Stergios era también travieso. En más de una ocasión nos instó a ayudarle a robar alguna silla codiciada. Todavía recuerdo mi pasmo cuando, a pleno mediodía, me pidió que le ayudara a robar una pesadísima silla Barcelona original de Mies van der Rohe, avistada en un bloque de viviendas cercano a nuestra casa, a lo que me negué rotundamente. En años posteriores, cuando le contaba que en alguna universidad donde trabajaba tenía el sillón o la silla de Fulano o Mengano en mi despacho, no se cansaba de animarme a robarlas. Me horrorizaba la idea —me imaginaba arrastrando la pesada silla por el pasillo hasta que me descubrían, me detenían y me despedían—, aunque hubo un momento en que sí lo hice, cuando una de esas universidades iba a desprenderse de varias sillas de Fritz Hansen diseñadas por Arne Jacobsen, la Serie 7, sin ser consciente de su valor. No en balde, cuando hace unos diez años se rodó un documental sobre él, los cineastas decidieron titularlo Cómo robar una silla (How to Steal a Chair).
Stergios coleccionaba, de esta y de formas más legales, cualquier objeto de diseño de interés, y viajaba por el mundo para descubrir novedades, como cuando a finales de los años ochenta voló desde Grecia a Alemania solo por unas horas para ver el nuevo museo de Frank Gehry, el Vitra Design Museum.
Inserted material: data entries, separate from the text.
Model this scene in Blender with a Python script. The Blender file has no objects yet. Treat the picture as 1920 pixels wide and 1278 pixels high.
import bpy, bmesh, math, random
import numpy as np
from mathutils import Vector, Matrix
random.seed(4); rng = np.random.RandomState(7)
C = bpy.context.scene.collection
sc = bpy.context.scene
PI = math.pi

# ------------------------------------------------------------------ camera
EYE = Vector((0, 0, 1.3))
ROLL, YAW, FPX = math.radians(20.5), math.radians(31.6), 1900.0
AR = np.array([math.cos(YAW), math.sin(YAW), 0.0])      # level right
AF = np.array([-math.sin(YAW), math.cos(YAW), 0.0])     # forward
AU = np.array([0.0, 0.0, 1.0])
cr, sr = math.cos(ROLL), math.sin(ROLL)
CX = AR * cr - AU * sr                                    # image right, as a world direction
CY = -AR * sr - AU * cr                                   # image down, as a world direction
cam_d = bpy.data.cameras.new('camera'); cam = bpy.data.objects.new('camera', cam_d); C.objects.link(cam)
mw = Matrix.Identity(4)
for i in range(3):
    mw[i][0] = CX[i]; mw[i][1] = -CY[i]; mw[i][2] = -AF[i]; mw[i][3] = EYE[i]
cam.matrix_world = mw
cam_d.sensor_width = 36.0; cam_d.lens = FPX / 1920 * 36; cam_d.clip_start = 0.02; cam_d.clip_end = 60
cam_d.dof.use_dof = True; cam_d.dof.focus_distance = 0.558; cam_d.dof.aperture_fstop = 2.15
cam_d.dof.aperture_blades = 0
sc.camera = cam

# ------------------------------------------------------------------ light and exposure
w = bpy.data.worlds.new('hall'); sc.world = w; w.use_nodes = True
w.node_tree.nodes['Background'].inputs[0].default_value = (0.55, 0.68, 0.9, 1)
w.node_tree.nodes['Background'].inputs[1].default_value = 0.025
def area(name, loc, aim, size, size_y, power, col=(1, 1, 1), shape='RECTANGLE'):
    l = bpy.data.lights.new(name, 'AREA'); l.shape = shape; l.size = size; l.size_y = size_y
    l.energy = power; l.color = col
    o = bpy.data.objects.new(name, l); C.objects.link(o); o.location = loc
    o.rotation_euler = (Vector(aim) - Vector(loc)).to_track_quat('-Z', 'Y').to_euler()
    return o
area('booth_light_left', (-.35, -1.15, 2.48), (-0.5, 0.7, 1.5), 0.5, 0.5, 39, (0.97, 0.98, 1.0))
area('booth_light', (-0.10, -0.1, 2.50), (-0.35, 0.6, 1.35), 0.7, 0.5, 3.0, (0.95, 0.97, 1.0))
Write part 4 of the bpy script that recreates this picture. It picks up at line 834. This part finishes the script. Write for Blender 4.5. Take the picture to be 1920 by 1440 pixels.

Nunca se apagó su entusiasmo creativo. Cuando, después de firmar un acuerdo con el Ministerio de Cultura para acoger su museo de diseño bajo el auspicio del Museo de Arte Contemporáneo, el Ministerio no cumplió con lo pactado, Stergios nunca se rindió ni se sintió amargado. Siguió organizando exposiciones que viajaban por medio mundo. Esta era su profesión y su juego, y nadie se lo iba a arrebatar: como un niño, siguió jugando a lo que le gustaba de cualquier manera que pudo, fiel a su sueño y a sus sillas. Hasta el final.